The two Mars rovers Spirit and Opportunity landed on the planet Mars in January 2004. They were to last 6 months while they searched for signs of water on Mar’s surface. Spirit lasted 6 years and Opportunity died in June 2018. Opportunity completed a marathon on Mars in March 2015 – it was covering about 10 m a day. It eventually ran out of energy and died when it got stuck in a crater and its solar panels could not get recharged by the sun.

6.Tax – is the road tax cheaper?

EVs carry the lowest road tax. They are cheap to run after initial purchase… unless you have to replace the battery outside of warranty (see No. 9).

7. Maintenance – do they have to go to a special mechanic if something goes wrong?

Yes, you must go to trained mechanics for service and repairs as battery and hybrid cars have powertrains which are quite different from a conventional car. The garages, which sell electric cars, will have the highly-trained mechanics and technicians which your car requires.

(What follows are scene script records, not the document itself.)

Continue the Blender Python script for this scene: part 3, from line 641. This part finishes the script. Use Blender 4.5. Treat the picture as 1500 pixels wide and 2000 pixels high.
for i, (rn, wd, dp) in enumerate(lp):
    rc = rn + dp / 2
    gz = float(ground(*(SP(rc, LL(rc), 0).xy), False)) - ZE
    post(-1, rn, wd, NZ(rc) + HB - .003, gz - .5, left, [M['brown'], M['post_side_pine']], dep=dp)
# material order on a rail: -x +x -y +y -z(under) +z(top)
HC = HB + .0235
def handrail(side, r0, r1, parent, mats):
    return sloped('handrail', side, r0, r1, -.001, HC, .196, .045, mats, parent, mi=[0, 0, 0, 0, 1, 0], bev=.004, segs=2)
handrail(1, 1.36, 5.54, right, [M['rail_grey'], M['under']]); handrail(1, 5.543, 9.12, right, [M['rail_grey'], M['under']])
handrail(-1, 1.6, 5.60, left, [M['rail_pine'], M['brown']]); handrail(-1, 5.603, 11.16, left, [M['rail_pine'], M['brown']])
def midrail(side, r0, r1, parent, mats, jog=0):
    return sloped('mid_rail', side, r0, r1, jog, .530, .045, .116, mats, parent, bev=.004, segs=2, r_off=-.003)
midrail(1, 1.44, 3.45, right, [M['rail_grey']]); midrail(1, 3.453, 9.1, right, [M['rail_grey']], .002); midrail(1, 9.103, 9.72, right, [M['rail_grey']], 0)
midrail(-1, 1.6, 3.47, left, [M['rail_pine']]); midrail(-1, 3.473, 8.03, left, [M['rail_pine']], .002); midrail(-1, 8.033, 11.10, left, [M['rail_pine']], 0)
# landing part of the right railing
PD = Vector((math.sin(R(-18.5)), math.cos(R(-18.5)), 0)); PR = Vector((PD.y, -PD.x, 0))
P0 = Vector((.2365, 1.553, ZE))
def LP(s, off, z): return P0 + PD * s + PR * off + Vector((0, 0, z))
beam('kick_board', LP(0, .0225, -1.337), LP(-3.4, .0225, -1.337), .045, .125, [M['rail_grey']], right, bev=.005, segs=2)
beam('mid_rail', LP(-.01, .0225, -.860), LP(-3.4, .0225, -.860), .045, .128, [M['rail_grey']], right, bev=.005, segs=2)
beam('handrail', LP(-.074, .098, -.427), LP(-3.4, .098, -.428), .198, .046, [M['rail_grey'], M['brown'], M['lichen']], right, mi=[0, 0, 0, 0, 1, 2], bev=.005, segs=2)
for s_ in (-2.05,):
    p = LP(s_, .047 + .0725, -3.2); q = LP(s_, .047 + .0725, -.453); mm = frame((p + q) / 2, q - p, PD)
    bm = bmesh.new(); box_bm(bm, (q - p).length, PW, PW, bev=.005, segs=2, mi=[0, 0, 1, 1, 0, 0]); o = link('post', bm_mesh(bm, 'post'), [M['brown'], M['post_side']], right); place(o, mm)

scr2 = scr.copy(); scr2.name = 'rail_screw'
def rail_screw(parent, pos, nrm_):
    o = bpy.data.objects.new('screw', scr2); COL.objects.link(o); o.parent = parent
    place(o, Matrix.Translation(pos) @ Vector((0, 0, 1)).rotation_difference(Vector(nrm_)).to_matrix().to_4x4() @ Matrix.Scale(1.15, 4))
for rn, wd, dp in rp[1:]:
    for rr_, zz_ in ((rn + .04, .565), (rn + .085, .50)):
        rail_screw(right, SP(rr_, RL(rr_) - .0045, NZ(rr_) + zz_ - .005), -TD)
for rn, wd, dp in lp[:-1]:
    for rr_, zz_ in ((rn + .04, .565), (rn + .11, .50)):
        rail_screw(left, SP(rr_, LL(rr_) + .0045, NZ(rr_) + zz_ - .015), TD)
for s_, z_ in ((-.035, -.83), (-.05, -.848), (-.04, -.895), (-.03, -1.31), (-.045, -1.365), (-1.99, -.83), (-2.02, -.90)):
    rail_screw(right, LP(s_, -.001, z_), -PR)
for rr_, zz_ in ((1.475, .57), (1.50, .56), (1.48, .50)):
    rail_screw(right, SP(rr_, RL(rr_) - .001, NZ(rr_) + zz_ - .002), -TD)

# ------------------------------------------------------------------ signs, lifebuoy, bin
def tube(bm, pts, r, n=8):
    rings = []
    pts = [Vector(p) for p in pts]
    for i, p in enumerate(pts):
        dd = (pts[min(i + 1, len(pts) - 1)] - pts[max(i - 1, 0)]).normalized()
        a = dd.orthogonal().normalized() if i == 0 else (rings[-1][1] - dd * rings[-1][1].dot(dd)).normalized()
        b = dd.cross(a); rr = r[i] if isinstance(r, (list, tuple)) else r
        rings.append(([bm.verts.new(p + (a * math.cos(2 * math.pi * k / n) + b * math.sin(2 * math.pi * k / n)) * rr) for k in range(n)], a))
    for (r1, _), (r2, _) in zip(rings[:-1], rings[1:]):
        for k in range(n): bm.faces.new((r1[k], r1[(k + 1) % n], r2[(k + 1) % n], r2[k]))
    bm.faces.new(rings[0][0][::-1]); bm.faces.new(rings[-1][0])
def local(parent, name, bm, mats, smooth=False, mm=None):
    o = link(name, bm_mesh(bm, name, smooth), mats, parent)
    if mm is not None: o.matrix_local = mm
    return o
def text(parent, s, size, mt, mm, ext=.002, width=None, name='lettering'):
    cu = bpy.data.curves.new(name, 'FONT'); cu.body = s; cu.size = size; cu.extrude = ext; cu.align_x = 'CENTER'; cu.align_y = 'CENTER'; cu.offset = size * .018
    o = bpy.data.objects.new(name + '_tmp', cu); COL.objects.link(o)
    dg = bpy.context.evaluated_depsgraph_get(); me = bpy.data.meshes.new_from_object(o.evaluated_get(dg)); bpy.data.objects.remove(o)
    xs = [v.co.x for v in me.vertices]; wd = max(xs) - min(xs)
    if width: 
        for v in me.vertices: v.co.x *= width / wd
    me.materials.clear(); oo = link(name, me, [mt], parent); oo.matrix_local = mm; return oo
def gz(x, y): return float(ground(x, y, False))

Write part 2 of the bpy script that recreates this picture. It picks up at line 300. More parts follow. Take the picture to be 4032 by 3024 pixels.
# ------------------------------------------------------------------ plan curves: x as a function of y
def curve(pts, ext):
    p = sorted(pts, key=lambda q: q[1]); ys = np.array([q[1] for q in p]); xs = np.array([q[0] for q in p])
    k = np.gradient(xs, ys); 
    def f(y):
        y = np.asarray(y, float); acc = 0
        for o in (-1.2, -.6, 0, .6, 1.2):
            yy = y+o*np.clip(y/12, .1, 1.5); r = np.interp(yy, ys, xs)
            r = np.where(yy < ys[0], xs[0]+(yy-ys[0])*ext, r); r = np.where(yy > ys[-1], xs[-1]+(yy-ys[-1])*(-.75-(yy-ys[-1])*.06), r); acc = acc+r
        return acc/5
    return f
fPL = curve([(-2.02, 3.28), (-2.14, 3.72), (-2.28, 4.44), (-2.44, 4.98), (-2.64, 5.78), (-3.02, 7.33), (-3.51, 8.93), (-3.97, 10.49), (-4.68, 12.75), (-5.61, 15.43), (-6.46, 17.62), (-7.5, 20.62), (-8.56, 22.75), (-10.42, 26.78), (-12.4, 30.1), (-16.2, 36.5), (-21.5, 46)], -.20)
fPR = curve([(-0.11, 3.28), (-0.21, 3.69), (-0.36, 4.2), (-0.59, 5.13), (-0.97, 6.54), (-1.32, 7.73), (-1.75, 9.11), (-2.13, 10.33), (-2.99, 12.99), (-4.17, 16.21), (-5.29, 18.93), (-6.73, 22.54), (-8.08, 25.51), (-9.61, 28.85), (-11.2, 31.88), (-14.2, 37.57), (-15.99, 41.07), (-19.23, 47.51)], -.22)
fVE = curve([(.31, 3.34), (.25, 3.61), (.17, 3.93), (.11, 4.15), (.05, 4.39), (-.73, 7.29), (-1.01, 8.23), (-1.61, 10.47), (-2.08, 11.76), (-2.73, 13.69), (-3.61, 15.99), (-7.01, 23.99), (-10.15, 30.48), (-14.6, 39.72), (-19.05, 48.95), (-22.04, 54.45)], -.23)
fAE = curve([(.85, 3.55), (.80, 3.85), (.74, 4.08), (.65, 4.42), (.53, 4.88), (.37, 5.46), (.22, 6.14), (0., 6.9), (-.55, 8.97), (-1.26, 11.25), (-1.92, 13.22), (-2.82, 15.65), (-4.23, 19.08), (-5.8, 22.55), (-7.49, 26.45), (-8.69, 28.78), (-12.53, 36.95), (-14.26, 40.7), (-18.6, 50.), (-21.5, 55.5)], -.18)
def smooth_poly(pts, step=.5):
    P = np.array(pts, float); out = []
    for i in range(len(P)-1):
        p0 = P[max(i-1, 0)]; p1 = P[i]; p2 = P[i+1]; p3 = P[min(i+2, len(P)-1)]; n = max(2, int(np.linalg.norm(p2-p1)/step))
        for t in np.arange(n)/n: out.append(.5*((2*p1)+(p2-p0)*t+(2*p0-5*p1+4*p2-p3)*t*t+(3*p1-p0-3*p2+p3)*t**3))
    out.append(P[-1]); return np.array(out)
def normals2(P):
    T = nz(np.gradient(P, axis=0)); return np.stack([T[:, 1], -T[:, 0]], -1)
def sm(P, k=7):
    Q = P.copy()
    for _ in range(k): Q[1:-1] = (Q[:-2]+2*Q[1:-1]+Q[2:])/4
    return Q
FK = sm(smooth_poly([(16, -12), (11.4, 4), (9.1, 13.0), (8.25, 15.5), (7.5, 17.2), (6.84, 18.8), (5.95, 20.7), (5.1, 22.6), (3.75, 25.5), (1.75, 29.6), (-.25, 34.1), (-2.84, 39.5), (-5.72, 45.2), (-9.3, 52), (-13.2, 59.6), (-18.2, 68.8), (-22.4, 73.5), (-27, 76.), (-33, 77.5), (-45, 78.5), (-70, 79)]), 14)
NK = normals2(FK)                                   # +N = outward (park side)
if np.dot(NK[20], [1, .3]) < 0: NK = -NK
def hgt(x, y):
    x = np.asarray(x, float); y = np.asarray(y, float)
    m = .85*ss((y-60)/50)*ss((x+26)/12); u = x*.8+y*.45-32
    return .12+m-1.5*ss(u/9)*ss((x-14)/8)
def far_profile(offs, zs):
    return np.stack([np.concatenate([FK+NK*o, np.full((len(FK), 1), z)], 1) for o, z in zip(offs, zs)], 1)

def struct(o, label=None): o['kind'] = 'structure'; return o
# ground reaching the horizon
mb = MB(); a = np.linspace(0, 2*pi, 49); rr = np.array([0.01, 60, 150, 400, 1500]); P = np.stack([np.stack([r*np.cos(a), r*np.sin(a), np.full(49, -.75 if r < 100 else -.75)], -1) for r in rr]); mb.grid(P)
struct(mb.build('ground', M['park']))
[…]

8. Do the tyres and brakes wear more?

One of the wonders of electric cars is regenerative braking. When you hit the brakes in an electric car, the computers on the car actually tell the electric motors to capture the energy of the car as it slows down and recharge the battery. So, it’s quite likely that you don’t use the actual brakes at all. This saves a lot in term of wear and tear on brakes, and creates free energy for the battery! No matter what car you drive, it’s important that the brakes are at the correct pressure. If the tyre is under-pressured, then you’ll end up using excess fuel. If the tyre is over-pressured, you’ll have a bumpy ride. Driving at the wrong tyre pressure is also dangerous.

9.What about battery replacement costs?

This can be expensive for a battery or hybrid electric car. In general, the batteries are warranteed for 8 to 10 years. This may lead to the need to replace the battery as the car itself can last for 12 to 16 years. While battery replacement is likely the best environmental option, it will raise the overall cost of ownership of the vehicle, and also drop the resale value of older vehicles.

10.What comes next for technology?

We will likely be seeing hydrogen fuel-cell EVs in Ireland in the next decade. These vehicles will run like an electric car but are powered by compressed hydrogen instead of a large battery. The big truck or bus running a long distance on hydrogen will have one emission from the exhaust pipe – water vapour!

11. Why is there a No. 11- it was just supposed to be ten things?

Well, it turns out that the volume on a Tesla audio system goes to 11. This feature is a tribute by Elon Musk to the spoof rock movie Spinal Tap.